AIM OF THE TASK: Repeat the material in full. Keep every line exactly as it is.

DATA EXCERPT:
#####

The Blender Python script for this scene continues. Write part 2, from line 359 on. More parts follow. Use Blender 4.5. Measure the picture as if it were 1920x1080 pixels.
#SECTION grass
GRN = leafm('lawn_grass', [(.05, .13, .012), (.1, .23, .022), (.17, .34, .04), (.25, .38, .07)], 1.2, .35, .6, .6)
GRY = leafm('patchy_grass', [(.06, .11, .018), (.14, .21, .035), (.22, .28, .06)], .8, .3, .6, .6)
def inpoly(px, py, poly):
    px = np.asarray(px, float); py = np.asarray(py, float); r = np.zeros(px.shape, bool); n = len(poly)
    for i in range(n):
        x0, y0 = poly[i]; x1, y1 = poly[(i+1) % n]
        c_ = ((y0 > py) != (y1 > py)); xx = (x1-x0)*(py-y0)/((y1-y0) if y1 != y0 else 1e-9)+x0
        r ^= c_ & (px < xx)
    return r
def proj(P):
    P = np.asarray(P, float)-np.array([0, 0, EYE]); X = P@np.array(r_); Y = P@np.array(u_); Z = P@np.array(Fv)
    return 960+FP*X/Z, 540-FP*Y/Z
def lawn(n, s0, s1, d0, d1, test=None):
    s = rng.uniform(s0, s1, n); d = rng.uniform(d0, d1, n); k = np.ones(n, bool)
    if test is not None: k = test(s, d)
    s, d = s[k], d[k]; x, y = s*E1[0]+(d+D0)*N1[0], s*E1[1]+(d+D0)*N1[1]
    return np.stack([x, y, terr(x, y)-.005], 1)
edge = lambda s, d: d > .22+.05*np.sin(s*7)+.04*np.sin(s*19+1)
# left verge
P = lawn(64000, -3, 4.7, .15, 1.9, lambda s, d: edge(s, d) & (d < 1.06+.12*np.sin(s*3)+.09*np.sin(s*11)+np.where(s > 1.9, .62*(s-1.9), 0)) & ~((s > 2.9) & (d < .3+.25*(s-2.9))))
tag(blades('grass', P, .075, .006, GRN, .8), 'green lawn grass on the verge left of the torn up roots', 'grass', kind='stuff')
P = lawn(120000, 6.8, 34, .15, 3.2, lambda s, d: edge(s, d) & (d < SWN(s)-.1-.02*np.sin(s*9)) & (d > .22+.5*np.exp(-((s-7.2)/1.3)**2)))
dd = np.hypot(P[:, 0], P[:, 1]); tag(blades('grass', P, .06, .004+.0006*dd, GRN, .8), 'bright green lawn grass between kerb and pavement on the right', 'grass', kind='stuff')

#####

FULL SOLUTION:
The Blender Python script for this scene continues. Write part 2, from line 359 on. More parts follow. Use Blender 4.5. Measure the picture as if it were 1920x1080 pixels.
#SECTION grass
GRN = leafm('lawn_grass', [(.05, .13, .012), (.1, .23, .022), (.17, .34, .04), (.25, .38, .07)], 1.2, .35, .6, .6)
GRY = leafm('patchy_grass', [(.06, .11, .018), (.14, .21, .035), (.22, .28, .06)], .8, .3, .6, .6)
def inpoly(px, py, poly):
    px = np.asarray(px, float); py = np.asarray(py, float); r = np.zeros(px.shape, bool); n = len(poly)
    for i in range(n):
        x0, y0 = poly[i]; x1, y1 = poly[(i+1) % n]
        c_ = ((y0 > py) != (y1 > py)); xx = (x1-x0)*(py-y0)/((y1-y0) if y1 != y0 else 1e-9)+x0
        r ^= c_ & (px < xx)
    return r
def proj(P):
    P = np.asarray(P, float)-np.array([0, 0, EYE]); X = P@np.array(r_); Y = P@np.array(u_); Z = P@np.array(Fv)
    return 960+FP*X/Z, 540-FP*Y/Z
def lawn(n, s0, s1, d0, d1, test=None):
    s = rng.uniform(s0, s1, n); d = rng.uniform(d0, d1, n); k = np.ones(n, bool)
    if test is not None: k = test(s, d)
    s, d = s[k], d[k]; x, y = s*E1[0]+(d+D0)*N1[0], s*E1[1]+(d+D0)*N1[1]
    return np.stack([x, y, terr(x, y)-.005], 1)
edge = lambda s, d: d > .22+.05*np.sin(s*7)+.04*np.sin(s*19+1)
# left verge
P = lawn(64000, -3, 4.7, .15, 1.9, lambda s, d: edge(s, d) & (d < 1.06+.12*np.sin(s*3)+.09*np.sin(s*11)+np.where(s > 1.9, .62*(s-1.9), 0)) & ~((s > 2.9) & (d < .3+.25*(s-2.9))))
tag(blades('grass', P, .075, .006, GRN, .8), 'green lawn grass on the verge left of the torn up roots', 'grass', kind='stuff')
P = lawn(120000, 6.8, 34, .15, 3.2, lambda s, d: edge(s, d) & (d < SWN(s)-.1-.02*np.sin(s*9)) & (d > .22+.5*np.exp(-((s-7.2)/1.3)**2)))
dd = np.hypot(P[:, 0], P[:, 1]); tag(blades('grass', P, .06, .004+.0006*dd, GRN, .8), 'bright green lawn grass between kerb and pavement on the right', 'grass', kind='stuff')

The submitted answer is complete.